University of Richmond President Edward L. Ayers receives National Humanities Medal at White House ceremony July 10

July 10, 2013

Edward L. Ayers, historian of the American South and president and professor of history at the University of Richmond, received the 2012 National Humanities Medal from President Barack Obama in a July 10 ceremony at the White House East Room.

The medal, inaugurated in 1997, honors individuals or groups whose work has deepened the nation’s understanding of the humanities, broadened citizen engagement with the humanities, or helped preserve and expand Americans’ access to important resources in the humanities.

"The University and the Board are enormously proud of Ed's strong record of scholarship, teaching, and innovation in the humanities," said Charles A. Ledsinger Jr., rector of the University’s Board of Trustees. "This record obviously played a central role in the Board's selection of him as Richmond's president, as he embodies the academic excellence that characterizes the University.
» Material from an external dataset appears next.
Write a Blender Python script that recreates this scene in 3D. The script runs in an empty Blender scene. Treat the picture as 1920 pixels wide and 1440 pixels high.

We are thrilled to see him recognized in this visible way."

Ayers was recognized for his commitment to making American history widely accessible across a range of audiences, vehicles, and media.

"I am humbled by this award, for I have benefited from the help of many allies at every step of the way," Ayers said. "My goal is always the same, regardless of the medium:  to include many voices, from the past and in the present, in every conversation."

A longtime champion of excellence in teaching, Ayers was named a National Professor of the Year in 2003 by the Council for Advancement and Support of Education and the Carnegie Endowment for the Advancement of Teaching. In addition to teaching thousands of students in his own courses, Ayers has engaged a broad range of teachers in the most effective approaches to addressing difficult historical questions. These teachers range from elementary level to the high school teachers participating in the summer seminars he leads sponsored by The Gilder Lehrman Institute of American History.

He has played a pioneering role in digital scholarship since the inception of the field in the early 1990s, overseeing the "Valley of the Shadow" project, devoted to the American Civil War. Ayers continues that work through his collaboration with the Digital Scholarship Lab based at the University of Richmond. The lab is developing a Digital Atlas of American History, which is supported by a grant from the Andrew W. Mellon Foundation and will use the power of animated, data-rich maps to help students, scholars, and others see change over time.

Ayers is co-host of the nationally syndicated public radio program "BackStory with The American History Guys," broadcast on 34 stations around the country each week and downloaded more than two million times through podcasts. The program, which takes a topic from current headlines and examines it in historical context, is supported in part by the Virginia Foundation for the Humanities and the National Endowment for the Humanities.

Ayers is the author of four books and editor of seven. "The Promise of the New South: Life after Reconstruction" was a finalist for both the National Book Award and the Pulitzer Prize. "In the Presence of Mine Enemies: The Civil War in the Heart of America, 1859-1863" won the Bancroft Prize for distinguished writing in American history. 

Ayers has convened and led national and regional conversations connecting broad and diverse audiences to important aspects of the nation’s shared history. The University's home in Richmond, the capital of the Confederacy, and the occasion of the sesquicentennial of the Civil War and Emancipation have provided numerous recent opportunities for such conversations, in partnership with cultural institutions including the American Civil War Center, the National Park Service, the Library of Virginia, the Virginia Historical Society, the Museum of the Confederacy, and the Richmond Slave Trail Commission. In 2009, Ayers chaired "America on the Eve of Civil War," sponsored by the Virginia Sesquicentennial of the American Civil War Commission. Held on Richmond's campus, the event brought together more than 2,000 people to examine the political, social, and economic climates leading to the outbreak of war.

Ayers led development of the 2011 "Let’s Talk About It: Making Sense of the Civil War," a program sponsored by the American Library Association, creating an original anthology to guide discussions. The ongoing series has reached some 20,000 participants through more than 1,000 library programs across the country. In 2012, he recruited and led the discussion among a panel of scholars at the Smithsonian's National Museum of American History that explored President Lincoln's development of the Preliminary Emancipation Proclamation in the fall of 1862.

Ayers serves or has served on the boards of numerous historical and cultural organizations, as well as on the boards of the American Council on Education, the National Humanities Center, the National Council on the Humanities, the Organization of American Historians, and the National Council for History Education. 

"It is a testament to Ed's unique abilities that he has taught new courses, founded the Digital Scholarship Lab, led important conversations to commemorate the sesquicentennial of the Civil War and Emancipation, and co-hosted a weekly radio show—all while providing outstanding administrative leadership to the University," said Ledsinger. 

Since 2009, under its strategic plan, The Richmond Promise, the University has focused attention on priorities including ensuring access and affordability, fostering an inclusive community, and deepening engagement in the broader Richmond community, in addition to sustained emphasis on the student experience and academic excellence. In the past year, University of Richmond faculty have received prestigious recognition including a Guggenheim Fellowship and three Fulbright awards, while its students have received awards including a Truman Fellowship, a Pickering Graduate Foreign Affairs Fellowship, and a Fulbright research grant.